--- BEGIN DATA SUPPLIED ---
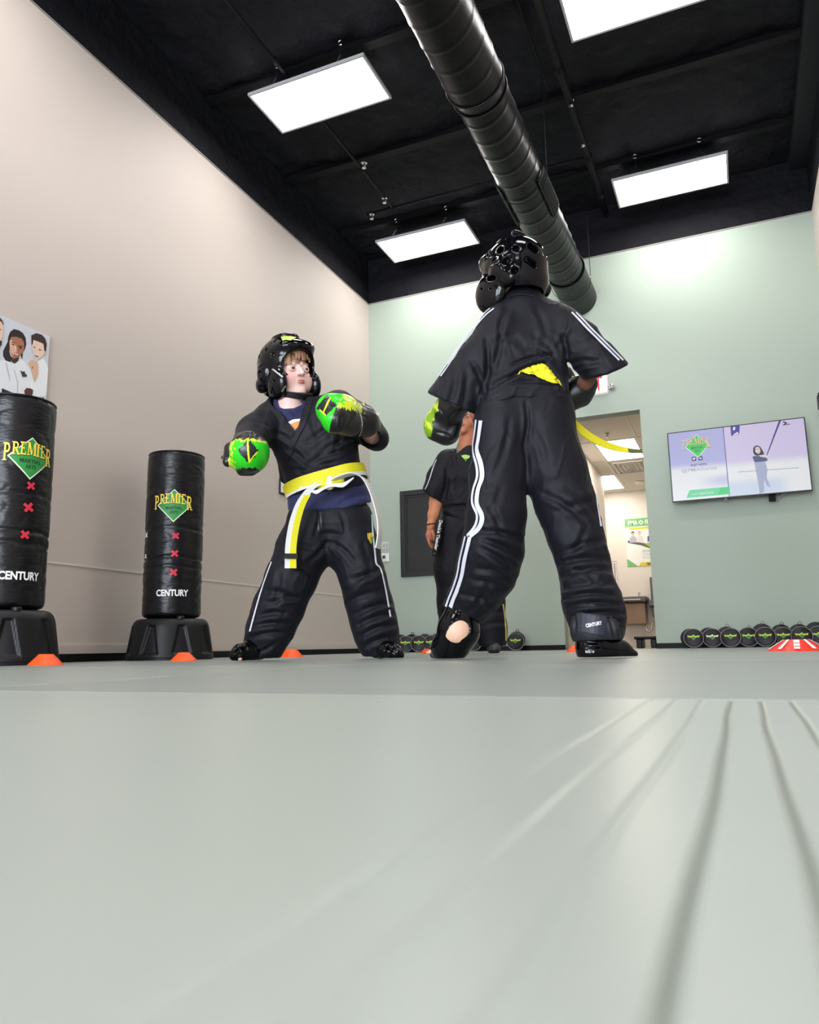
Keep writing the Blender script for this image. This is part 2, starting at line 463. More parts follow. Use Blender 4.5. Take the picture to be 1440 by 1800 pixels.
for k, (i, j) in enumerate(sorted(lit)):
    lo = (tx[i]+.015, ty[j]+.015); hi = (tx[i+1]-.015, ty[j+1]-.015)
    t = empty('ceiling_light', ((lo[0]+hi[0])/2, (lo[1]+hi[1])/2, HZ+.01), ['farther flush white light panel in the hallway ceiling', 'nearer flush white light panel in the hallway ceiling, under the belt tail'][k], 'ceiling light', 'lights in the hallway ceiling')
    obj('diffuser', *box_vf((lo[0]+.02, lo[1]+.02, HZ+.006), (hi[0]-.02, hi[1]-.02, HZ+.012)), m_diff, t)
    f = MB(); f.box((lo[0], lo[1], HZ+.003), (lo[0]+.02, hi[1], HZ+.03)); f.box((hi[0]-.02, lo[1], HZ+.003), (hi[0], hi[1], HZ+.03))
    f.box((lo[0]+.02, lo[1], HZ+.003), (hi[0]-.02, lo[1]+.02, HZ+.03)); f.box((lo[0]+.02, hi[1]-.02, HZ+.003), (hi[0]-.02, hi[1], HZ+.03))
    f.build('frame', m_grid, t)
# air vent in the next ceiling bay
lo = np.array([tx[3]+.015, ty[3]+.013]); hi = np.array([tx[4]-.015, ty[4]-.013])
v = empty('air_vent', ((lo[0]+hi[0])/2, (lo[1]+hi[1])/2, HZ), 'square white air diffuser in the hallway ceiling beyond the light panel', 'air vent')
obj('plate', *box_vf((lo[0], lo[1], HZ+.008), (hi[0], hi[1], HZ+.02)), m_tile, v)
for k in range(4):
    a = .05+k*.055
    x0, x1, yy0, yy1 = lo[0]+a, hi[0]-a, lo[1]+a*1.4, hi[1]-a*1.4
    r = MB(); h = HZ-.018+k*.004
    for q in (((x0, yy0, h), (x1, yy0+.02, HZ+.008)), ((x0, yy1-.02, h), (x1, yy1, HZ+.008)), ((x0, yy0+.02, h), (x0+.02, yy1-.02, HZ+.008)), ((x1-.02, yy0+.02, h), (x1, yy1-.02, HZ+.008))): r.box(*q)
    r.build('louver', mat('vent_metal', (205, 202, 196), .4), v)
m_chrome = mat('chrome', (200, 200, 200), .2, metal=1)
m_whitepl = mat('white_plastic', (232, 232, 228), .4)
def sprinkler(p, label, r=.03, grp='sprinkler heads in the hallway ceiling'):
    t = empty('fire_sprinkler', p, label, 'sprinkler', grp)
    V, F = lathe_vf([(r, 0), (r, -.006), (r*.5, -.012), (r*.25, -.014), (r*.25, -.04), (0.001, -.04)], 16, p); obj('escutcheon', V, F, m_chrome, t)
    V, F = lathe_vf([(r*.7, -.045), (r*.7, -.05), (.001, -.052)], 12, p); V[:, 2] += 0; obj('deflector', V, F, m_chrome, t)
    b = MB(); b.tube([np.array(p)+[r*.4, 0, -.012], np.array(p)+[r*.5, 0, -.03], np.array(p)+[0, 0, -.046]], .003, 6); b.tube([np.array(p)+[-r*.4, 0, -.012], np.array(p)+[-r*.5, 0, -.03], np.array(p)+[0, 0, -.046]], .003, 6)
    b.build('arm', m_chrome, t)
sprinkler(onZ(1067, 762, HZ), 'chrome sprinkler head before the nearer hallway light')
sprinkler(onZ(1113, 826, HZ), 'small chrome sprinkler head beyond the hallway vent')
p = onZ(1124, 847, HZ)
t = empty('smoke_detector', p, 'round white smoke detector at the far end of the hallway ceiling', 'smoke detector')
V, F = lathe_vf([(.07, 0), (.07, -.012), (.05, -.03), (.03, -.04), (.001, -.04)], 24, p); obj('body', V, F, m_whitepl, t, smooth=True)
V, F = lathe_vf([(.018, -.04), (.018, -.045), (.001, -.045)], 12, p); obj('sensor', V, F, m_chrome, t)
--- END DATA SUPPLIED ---
--- BEGIN DATA SUPPLIED ---
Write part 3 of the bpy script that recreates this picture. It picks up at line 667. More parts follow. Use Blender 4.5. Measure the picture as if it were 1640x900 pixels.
--- END DATA SUPPLIED ---
DIRECTIONS: In the material above, how many lines hold the word "part"? Say only the number.

SOLUTION TO THIS TASK: 2